Refutar de verdade significa refutar a ideia central, ou pelo menos uma das ideias centrais. E isso significa que é preciso focar explicitamente naquilo que a ideia central aborda. Portanto, uma refutação verdadeiramente eficaz se parece com:

O ponto principal do autor parece ser x. Ele disse:

   <citação>

Mas isso está errado pelos seguintes motivos …

A citação que você aponta como errada não precisa ser uma afirmação do autor propriamente dita. É suficiente refutar um argumento do qual a ideia central se apoie.

Conclusão

Temos aqui uma maneira de classificar diferentes formas de discordância. E pra que isso serve? Algo que a hierarquia da discordância não nos dá é um mecanismo para escolher um vencedor. Os níveis da pirâmide simplesmente descrevem o formato de uma afirmação, não se ela está correta. Uma resposta Nível 6, por exemplo, pode muito bem estar errada.

Mas, embora os níveis da pirâmide não estabeleçam um limite inferior para o convencimento de uma resposta, eles estabelecem um limite superior. Uma resposta de Nível 6 pode não ser convincente, mas uma resposta de Nível 2 ou inferior nem deveriam ser consideradas em uma discussão.

A vantagem mais óbvia de classificar as formas de discordância é ajudar as pessoas a avaliarem melhor o conteúdo escrito com que elas se deparam. Em especial, isso as ajudará a enxergar através dos argumentos intelectualmente desonestos. Um orador ou escritor eloquente pode dar a impressão de derrotar um oponente apenas usando palavras fortes. No entanto, esta é provavelmente a qualidade que define um demagogo. Ao dar nomes para diferentes formatos de argumentação, damos aos leitores críticos um alfinete para estourar esses balões.
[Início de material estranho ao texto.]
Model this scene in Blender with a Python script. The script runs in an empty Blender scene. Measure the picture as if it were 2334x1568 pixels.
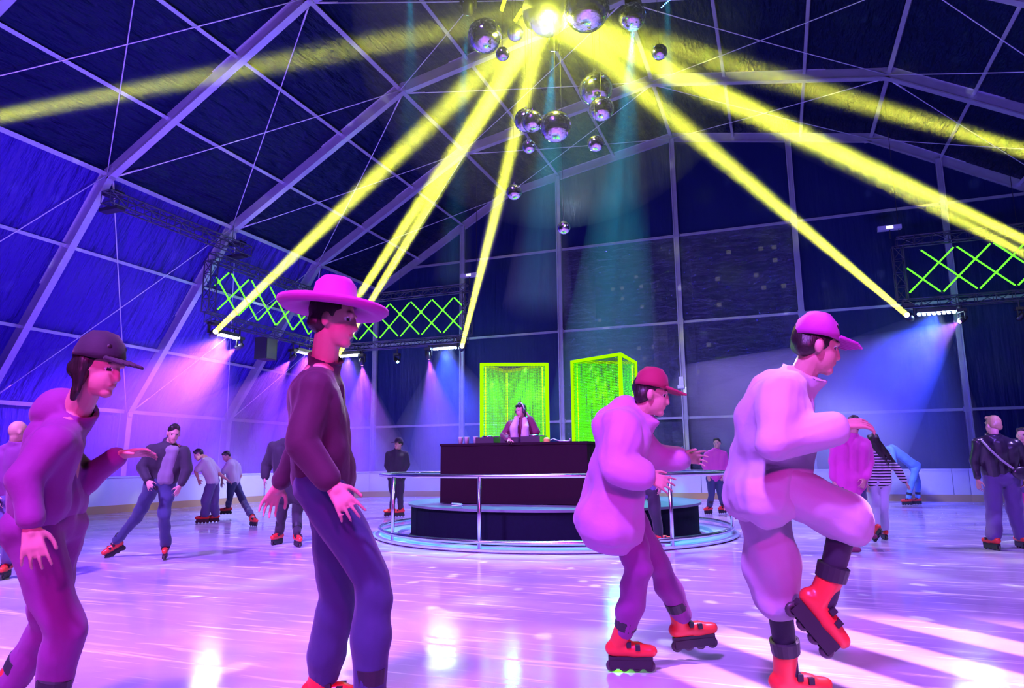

Esses rótulos também podem ajudar os próprios escritores. A maior parte da desonestidade intelectual não é intencional. Alguém argumentando contra o tom utilizado pode acreditar realmente que seu ponto é válido. Dar um passo para trás para se ter uma visão de sua posição na hierarquia da discordância pode inspirá-lo a tentar avançar alguns níveis em direção a um contra-argumento ou refutação.

Mas o maior benefício de discordar bem não é apenas o fato de aprimorar a qualidade das discussões, mas deixar as pessoas que discordam mais felizes. Se você passar a observar mais de perto as conversas na internet, descobrirá que há muito mais maldade no Nível 1 do que no Nível 6. Você não precisa ser maldoso quando tem uma posição a defender. Na verdade, essa não deve ser sua intenção, uma vez que se você tem algo verdadeiro para dizer, parecer cruel só atrapalha.

Se subir na hierarquia da discordância deixa as pessoas menos cruéis, logicamente isso as deixa mais felizes. A maioria das pessoas realmente não gosta de ser más; eles fazem isso apenas porque não sabem como fazer diferente.